FunBunny2 - Wednesday, May 8, 2013 - link
"I always have found that based on those requirements RAID 5 requires more spindles to satisfy those requirements than RAID 10 - and this has been found even with a Read/Write of 9:1. "here: http://sqlblog.com/blogs/linchi_shea/archive/2007/...
(no, that's not me)
Fact is, SSD still writes slower than reads, so what kind of RAID one uses matters. Having a 3NF (or higher) schema is a more productive avenue for performance on SSD, anyways, irregardless. Getting rid of all that bloated [un|de]normalized byte pile will allow, in most cases, you to have a much smaller database, and thus not worry about bunches and bunches of discs.
romrunning - Friday, May 10, 2013 - link
That blog is from 2007, and SSDs weren't really in the picture at all. It has been demonstrated how SSDs can trump spinning disks in virtually all I/O-bound operations. The man in the blog even showed a test of RAID-5 beating RAID-10 on the same hardware, so his test was in direct contradiction to the one who later commented about spindles.That being said, I think you're trying to say that getting rid of unnecessary in your database will result in a smaller database & thus lower performance requirements. That might be true at one point, but when you've normalized your data already, then additional data will just make the database grow. After all, if you're writing something like electronic orders to your normalized database, it will grow based upon real data addition. That's why you need to make sure your storage array can handle the increased load.

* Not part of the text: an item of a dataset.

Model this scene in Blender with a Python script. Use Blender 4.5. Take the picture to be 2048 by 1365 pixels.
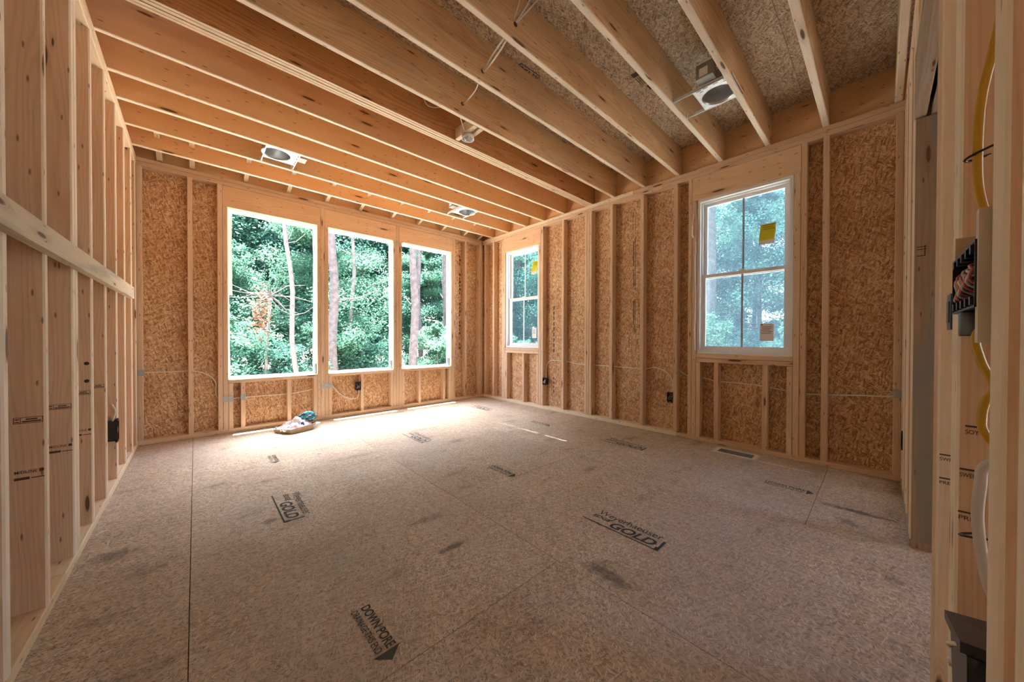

RAID-5 has been the best for SMBs because it provide the fault-tolerance and the higher utilization of total storage capacity that they want. That's why I would like to see tests of SSDs in RAID-5 arrays - to get Anandtech to test these great SSD performers in something I could use in a database server. Something like their tests of their own website databases would be nice, or even smaller ones using a 10-20GB database.